Lasst uns daher die Präsenz der Bilder des Leids nutzen. Nehmen wir das weltweite Leid wahr und stellen wir uns diesem Leid und damit auch unserer Verantwortung. Hören wir auf, darüber zu argumentieren, welche Religion die Bessere sei oder welche Ideologie oder politisches Programm. Hören wir auf, Menschen in Gläubige und Ungläubige, in Gleiche und Ungleiche zu spalten. Lasst uns alle gemeinsam solidarisch handeln und unterstützen wir vehement die globalen Bewegungen für soziale wie ökologische Gerechtigkeit.
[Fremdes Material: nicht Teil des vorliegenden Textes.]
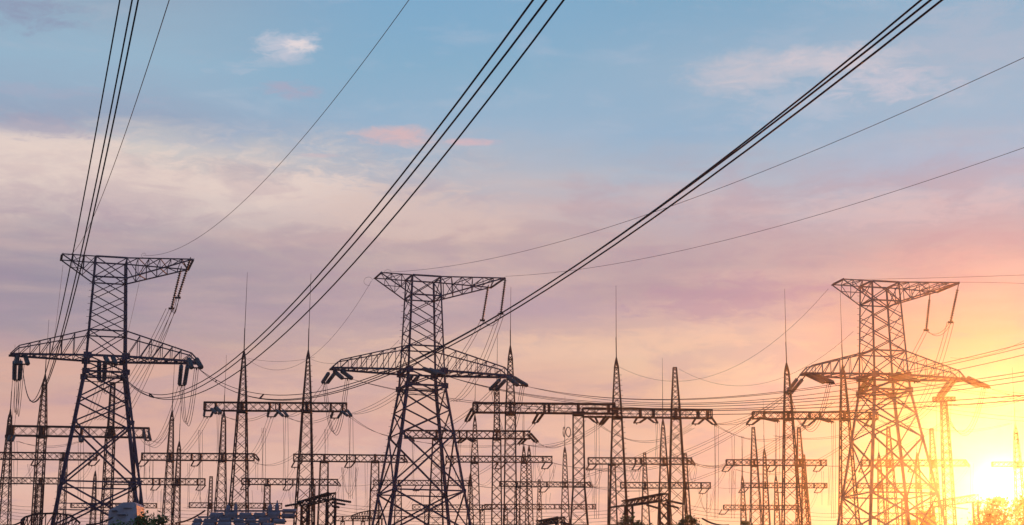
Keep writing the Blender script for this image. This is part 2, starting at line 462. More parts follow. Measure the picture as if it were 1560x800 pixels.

Unsere Aufgabe ist es, eine Existenz zu schaffen, die nicht verletzt und zerstört, die uns das Leben erleichtert und die uns und auch die Umwelt vor kosmischen Herausforderungen und Katastrophen schützt und die gleichzeitig die Gesetze der Natur respektiert, von denen manche Menschen glauben, sie seien göttlichen Ursprungs. Der Dienst am Nächsten ist der best vorstellbare Dienst. Gegenseitiges Unterstützen und Trösten ist Gottesdienst im eigentlichen Sinne. Lasst uns traditionell verwurzelte Zweifel hinsichtlich unserer Möglichkeiten und Fähigkeiten aufgeben und hinter uns lassen. Wir wissen es längst besser.

Beginnen wir, an uns selbst zu glauben. Fangen wir an, das allerbeste zu erhoffen. Verändern wir die sozialen Bedingungen auf unserem Planeten von Grund auf. Machen und leben wir eine Politik für das Leben.

Verschieben wir unsere Aufmerksamkeit hinweg von dort, wo sie ist, hin zum globalen Allgemeinwohl.

Von Bedeutung ist einzig und allein das Verbessern der allgemeinen Lebensqualität allen Lebens.

Lernen wir die Lektion des Tsunami.

Wir sind alle vom gleichen Fleisch, vom gleichen Geist und gleichen Ursprungs und wir wissen es.

Wenn Philosophie jemals für das globale Überleben von Bedeutung sein will, wenn Ideologie tatsächlich dem Allgemeinwohl dienen möchte, wenn Religion wahrhaftig darauf zielt, den Menschen mit der Quelle des Lebens und dem Ursprung allen Seins zu verbinden, dann müssen sie schließlich gemeinsam beginnen, die sozialen und politischen Notwendigkeiten jeden Augenblicks wahrzunehmen.